How Does an Earth-Abundant Copper-Based Catalyst Achieve Anti-Markovnikov Hydrobromination of Alkynes? A DFT Mechanistic Study

The first catalytic hydrohalogenation of alkynes was recently achieved using a copper­(I) N-heterocyclic carbene (NHC) complex, and the reaction was found to be syn and anti-Markovnikov selective. The present work is a density functional theory (DFT) computational study (B3LYP and M06) on the detailed mechanism of this remarkable catalytic reaction. The reaction begins with a phenoxide additive turning over the precatalyst (NHC)­CuCl into (NHC)­Cu­(OAr), which subsequently transmetalates with the hydride source Ph2SiH2 to deliver the copper­(I) hydride complex (NHC)­CuH. (NHC)­CuH undertakes hydrocupration of the substrate RCCH via alkyne coordination and subsequent migratory insertion into the Cu–H bond, forming (E)-(NHC)­Cu­(CHCHR).
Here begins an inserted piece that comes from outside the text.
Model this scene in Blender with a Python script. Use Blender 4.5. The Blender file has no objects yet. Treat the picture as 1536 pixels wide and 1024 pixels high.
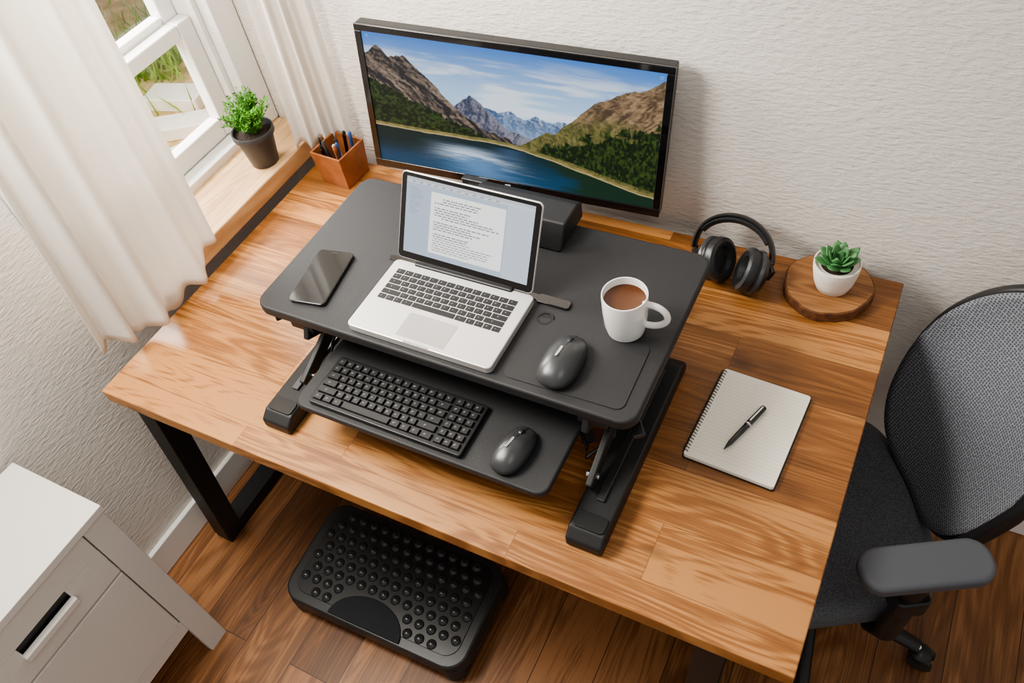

The migratory insertion step determines the syn selectivity because it occurs by a concerted pathway, and it also determines the anti-Markovnikov regioselectivity that arises from the charge distributions across the Cu–H and CC bonds. The brominating agent (BrCl2C)2 uses the bromonium end to attack the Cu-bound vinylic carbon atom of (E)-(NHC)­Cu­(CHCHR), leading to the final (E)-alkenyl bromide product (E)-RHCCHBr, as well as the copper­(I) alkyl complex (NHC)­Cu­(CCl2CBrCl2), which undergoes β-bromide elimination to give the catalyst precursor (NHC)­CuBr for the next cycle. (NHC)­CuBr reacts with the phenoxide to regenerate the active catalyst (NHC)­Cu­(OAr). The computational results rationalize the experimental observations, reveal new insights into the mechanism of the Cu­(I)-catalyzed hydrobromination of alkynes, and have implications for other catalytic functionalization reactions of alkynes involving active [Cu]–H intermediates.